■ Supplied material
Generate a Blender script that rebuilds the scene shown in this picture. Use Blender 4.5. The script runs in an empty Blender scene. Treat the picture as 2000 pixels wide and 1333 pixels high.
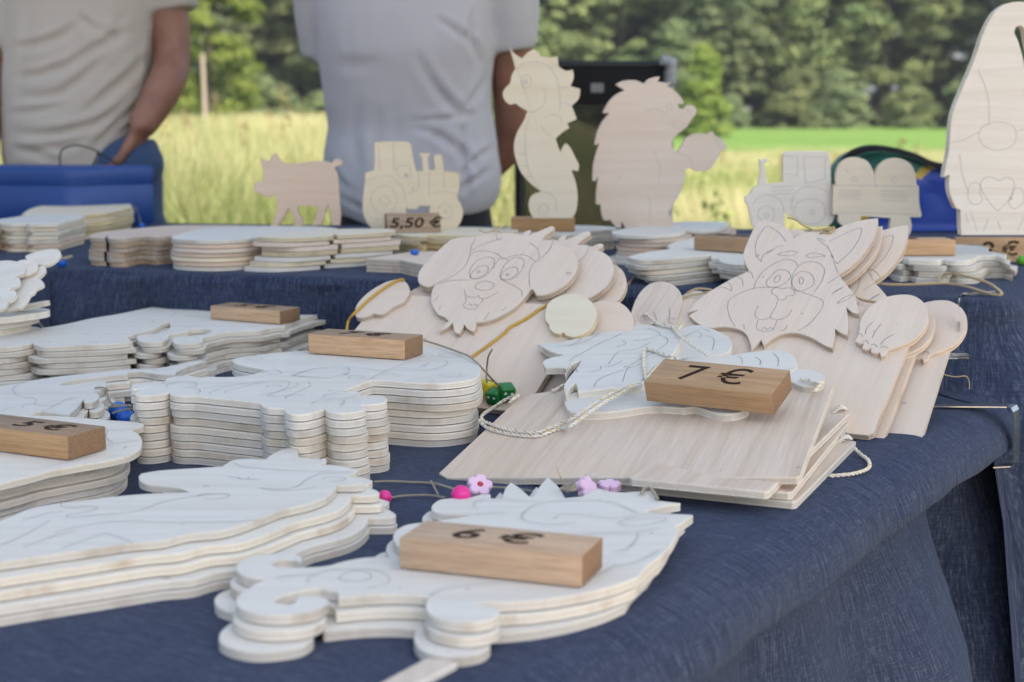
import bpy, bmesh, math, random
import numpy as np
from mathutils import Vector, Matrix, noise as mnoise
from mathutils.geometry import intersect_line_plane

random.seed(7)
rng = np.random.default_rng(7)
scene = bpy.context.scene
COL = scene.collection

# ------------------------------------------------------------------ camera
EYE = Vector((0.0, 0.0, 1.07))
FPX, CX, CY, HORIZON = 3000.0, 1000.0, 666.5, 207.0      # in pixels of the 2000 x 1333 photograph
TILT = math.atan((CY - HORIZON) / FPX)
cam_data = bpy.data.cameras.new("camera")
cam_data.sensor_width = 36.0
cam_data.lens = 36.0 * FPX / 2000.0
cam_data.clip_start, cam_data.clip_end = 0.05, 2000.0
cam_data.dof.use_dof = True
cam_data.dof.focus_distance = 1.47
cam_data.dof.aperture_fstop = 7.0
cam = bpy.data.objects.new("camera", cam_data)
cam.location = EYE
cam.rotation_euler = (math.radians(90) - TILT, 0, 0)
COL.objects.link(cam)
scene.camera = cam

# ------------------------------------------------------------------ sky and sun
SUN_ELEV = math.radians(47)
SUN_AZ = Vector((0.60, -0.80))
world = bpy.data.worlds.new("World")
scene.world = world
world.use_nodes = True
wn = world.node_tree
for n in list(wn.nodes):
    wn.nodes.remove(n)
sky = wn.nodes.new("ShaderNodeTexSky")
sky.sky_type = 'NISHITA'
sky.sun_disc = False
sky.sun_elevation = SUN_ELEV
sky.sun_rotation = math.atan2(SUN_AZ.x, SUN_AZ.y)
sky.dust_density = 3.0
bg = wn.nodes.new("ShaderNodeBackground")
bg.inputs["Strength"].default_value = 0.15
wo = wn.nodes.new("ShaderNodeOutputWorld")
wn.links.new(sky.outputs[0], bg.inputs["Color"])
wn.links.new(bg.outputs[0], wo.inputs["Surface"])

sun_data = bpy.data.lights.new("sun", 'SUN')
sun_data.energy = 4.6
sun_data.angle = math.radians(0.6)
sun_data.color = (1.0, 0.94, 0.84)
sun = bpy.data.objects.new("sun", sun_data)
sdir = Vector((SUN_AZ.x * math.cos(SUN_ELEV), SUN_AZ.y * math.cos(SUN_ELEV), math.sin(SUN_ELEV)))
sun.rotation_euler = sdir.to_track_quat('Z', 'Y').to_euler()
sun.location = (3, -3, 8)
COL.objects.link(sun)

scene.view_settings.view_transform = 'Standard'
scene.view_settings.look = 'None'
scene.view_settings.exposure = 0.98
scene.view_settings.gamma = 1.0
scene.view_settings.use_curve_mapping = False
scene.cycles.max_bounces = 8
scene.cycles.transparent_max_bounces = 12

# ------------------------------------------------------------------ from the photograph to the place
def ray(x, y):
    a, b = (x - CX) / FPX, -(y - CY) / FPX
    c, s = math.cos(TILT), math.sin(TILT)
    return Vector((a, c + b * s, -s + b * c))

def onz(x, y, z):
    d = ray(x, y)
    return EYE + d * ((z - EYE.z) / d.z)

def ony(x, y, Y):
    d = ray(x, y)
    return EYE + d * (Y / d.y)

def project(p):
    d = p - EYE
    c, s = math.cos(TILT), math.sin(TILT)
    f = d.y * c - d.z * s
    u = d.y * s + d.z * c
    return CX + FPX * d.x / f, CY - FPX * u / f

class Frame:
    """a plane in the place: origin, two in-plane axes and the normal"""
    def __init__(self, o, u, v):
        self.o, self.u = Vector(o), Vector(u).normalized()
        v = Vector(v)
        self.n = self.u.cross(v).normalized()
        self.v = self.n.cross(self.u)
    def hit(self, x, y, h=0.0):
        d = ray(x, y)
        o = self.o + self.n * h
        k = (o - EYE).dot(self.n) / d.dot(self.n)
        p = EYE + d * k - o
        return (p.dot(self.u), p.dot(self.v))
    def matrix(self):
        m = Matrix.Identity(4)
        for i, a in enumerate((self.u, self.v, self.n)):
            m[0][i], m[1][i], m[2][i] = a
        m[0][3], m[1][3], m[2][3] = self.o
        return m

def path(s, crop=(0, 0, 1)):
    x0, y0, k = crop
    out = []
    for t in s.split():
        c = t.endswith('!')
        a, b = t.rstrip('!').split(',')
        out.append((x0 + float(a) * k, y0 + float(b) * k, c))
    return out

def smooth(p, closed=True, n=4):
    """curve through the points; a point with a true third entry stays a corner"""
    out, N = [], len(p)
    for i in range(N if closed else N - 1):
        a, b = p[i], p[(i + 1) % N]
        pa = p[i - 1] if (not a[2] and (closed or i > 0)) else a
        pb = p[(i + 2) % N] if (not b[2] and (closed or i + 2 < N)) else b
        lim = math.hypot(b[0] - a[0], b[1] - a[1])
        def tan(q0, q1, k):
            tx, ty = (q1[0] - q0[0]) * 0.5, (q1[1] - q0[1]) * 0.5
            l = math.hypot(tx, ty)
            if l > lim and l > 0:
                tx, ty = tx * lim / l, ty * lim / l
            return tx, ty
        ta, tb = tan(pa, b, 0), tan(a, pb, 1)
        for j in range(n):
            t = j / n
            h00, h10 = 2*t**3 - 3*t**2 + 1, t**3 - 2*t**2 + t
            h01, h11 = -2*t**3 + 3*t**2, t**3 - t**2
            out.append((h00*a[0] + h10*ta[0] + h01*b[0] + h11*tb[0],
                        h00*a[1] + h10*ta[1] + h01*b[1] + h11*tb[1]))
    if not closed:
        out.append((p[-1][0], p[-1][1]))
    return out

# ------------------------------------------------------------------ objects
def link(name, mesh, mats=(), parent=None, matrix=None):
    o = bpy.data.objects.new(name, mesh)
    COL.objects.link(o)
    if mesh is not None:
        for m in mats:
            mesh.materials.append(m)
    if parent is not None:
        o.parent = parent
    if matrix is not None:
        o.matrix_basis = matrix
    return o

def tag(o, label=None, cat=None, group=None, kind=None):
    for k, v in (('label', label), ('category', cat), ('group', group), ('kind', kind)):
        if v:
            o[k] = v
    return o

def empty(name, loc=(0, 0, 0), matrix=None):
    o = bpy.data.objects.new(name, None)
    o.empty_display_size = 0.05
    COL.objects.link(o)
    if matrix is not None:
        o.matrix_basis = matrix
    else:
        o.location = loc
    return o

def copy_tree(o, parent=None):
    c = o.copy()
    COL.objects.link(c)
    c.parent = parent
    for ch in o.children:
        copy_tree(ch, c)
    return c

def from_py(name, verts, faces, smooth_angle=None):
    me = bpy.data.meshes.new(name)
    me.from_pydata([tuple(v) for v in verts], [], faces)
    me.update()
    if smooth_angle is not None:
        me.shade_smooth()
        if smooth_angle > 0:
            me.set_sharp_from_angle(angle=math.radians(smooth_angle))
    return me

def sheet_mesh(name, pts, t, c=0.0004):
    """a sawn sheet: outline pts (plane coordinates), thickness t, edges broken by c"""
    q = [pts[0]]
    for p in pts[1:]:
        if math.hypot(p[0] - q[-1][0], p[1] - q[-1][1]) > 1e-4:
            q.append(p)
    if math.hypot(q[0][0] - q[-1][0], q[0][1] - q[-1][1]) < 1e-4:
        q.pop()
    area = sum(q[i-1][0]*q[i][1] - q[i][0]*q[i-1][1] for i in range(len(q)))
    if area < 0:
        q.reverse()
    N = len(q)
    inner = []
    for i in range(N):
        a, b, d = q[i-1], q[i], q[(i+1) % N]
        e1 = Vector((b[0]-a[0], b[1]-a[1])).normalized()
        e2 = Vector((d[0]-b[0], d[1]-b[1])).normalized()
        e = e1 + e2
        e = e.normalized() if e.length > 1e-6 else e1
        inner.append((b[0] - e.y * c, b[1] + e.x * c))
    v = [(x, y, 0) for x, y in q] + [(x, y, t - c) for x, y in q] + [(x, y, t) for x, y in inner]
    f = [list(range(N))[::-1], [2*N + i for i in range(N)]]
    for i in range(N):
        j = (i + 1) % N
        f.append([i, j, N + j, N + i])
        f.append([N + i, N + j, 2*N + j, 2*N + i])
    me = from_py(name, v, f, 38)
    mi = np.ones(len(f), dtype=np.int32)
    mi[0] = mi[1] = 0
    me.polygons.foreach_set("material_index", mi)
    return me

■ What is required
From the first line above down to the line with "scene.camera = cam", reproduce every line and no others, omitting pictures.

■ Result of this exercise
Generate a Blender script that rebuilds the scene shown in this picture. Use Blender 4.5. The script runs in an empty Blender scene. Treat the picture as 2000 pixels wide and 1333 pixels high.
import bpy, bmesh, math, random
import numpy as np
from mathutils import Vector, Matrix, noise as mnoise
from mathutils.geometry import intersect_line_plane

random.seed(7)
rng = np.random.default_rng(7)
scene = bpy.context.scene
COL = scene.collection

# ------------------------------------------------------------------ camera
EYE = Vector((0.0, 0.0, 1.07))
FPX, CX, CY, HORIZON = 3000.0, 1000.0, 666.5, 207.0      # in pixels of the 2000 x 1333 photograph
TILT = math.atan((CY - HORIZON) / FPX)
cam_data = bpy.data.cameras.new("camera")
cam_data.sensor_width = 36.0
cam_data.lens = 36.0 * FPX / 2000.0
cam_data.clip_start, cam_data.clip_end = 0.05, 2000.0
cam_data.dof.use_dof = True
cam_data.dof.focus_distance = 1.47
cam_data.dof.aperture_fstop = 7.0
cam = bpy.data.objects.new("camera", cam_data)
cam.location = EYE
cam.rotation_euler = (math.radians(90) - TILT, 0, 0)
COL.objects.link(cam)
scene.camera = cam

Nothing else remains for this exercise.